Most of us hear words like "economic conditionalities" and "responsible lending practices" and our eyes glaze over. We stop paying attention, because it's complicated, and it's far away, and it doesn't really affect our lives.

But national debt does affect those who live in desparately poor countries. Many - really, most -African countries are crippled by debt that could be used to fund important development programs. Even countries that are doing relatively well - those countries that have shed their dictators (who were generally the ones who accrued the debt to begin with) and begun to develop - are still stuck paying huge percentages of their annual GDP to paying off impossible debts.

Anytime you talk about debt forgiveness, you have to talk about responsibility and teaching lessons to countries about living up to their obligations.

But the issue with debt in African and other poor countries is this: is it really just, is it really right, for the poorest of the poor to be kept in a place where it's almost impossible for them to improve their lives? Imagine how you would feel if you worked and worked and worked and worked to provide a better life for your family, but could never get there.

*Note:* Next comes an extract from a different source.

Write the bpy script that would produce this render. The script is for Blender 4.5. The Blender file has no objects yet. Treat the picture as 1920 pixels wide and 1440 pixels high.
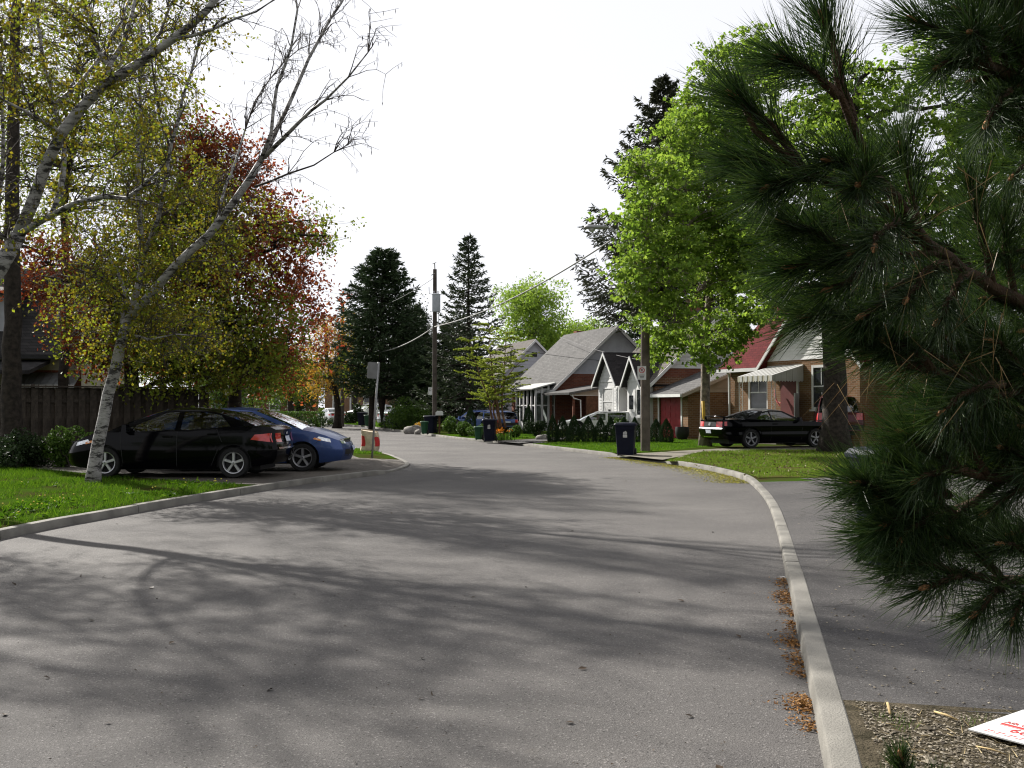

That's how it is for the poor living in debt-ridden countries. It doesn't matter how hard they work. Things don't get better unless the debt goes away.
But when it does go away, things change. Fast. Here's what the ONE Campaign has to say about the effects of debt:

"Debt is the kind of crisis that can hold back an entire continent. Sub-Saharan Africa pays $13 billion in debt service to wealthy nations and financial institutions every year, almost enough to pay for life-saving drugs to reverse the AIDS crisis that claims 7,000 lives each day.

"And in 2000, when Tanzania's debt was cancelled, that government was able to eliminate school fees, sending 1.5 million children to school almost overnight."

What's the more just thing to do? I believe that cancelling debt is right, and fair, and the only way to help many African countries ever have a chance at improving their status.

Rev. Duncombe's fast ends today, October 17. As part of his fast, he's walked the halls of Congress to draw attention to the act and to lobby Representatives to support it.

Today is the Global Call to Action Against Poverty. Today the ONE Campaign is coordinating an effort to send 40,000 letters in support of the Jubilee Act to the U.S. House of Representatives today.

Today, I am sending a letter to my Representative asking him to support the Jubilee Act. And today, I am asking you to do the same. It only takes a minute, and 40,000 letters might, just might be enough to make a difference. Will you join in?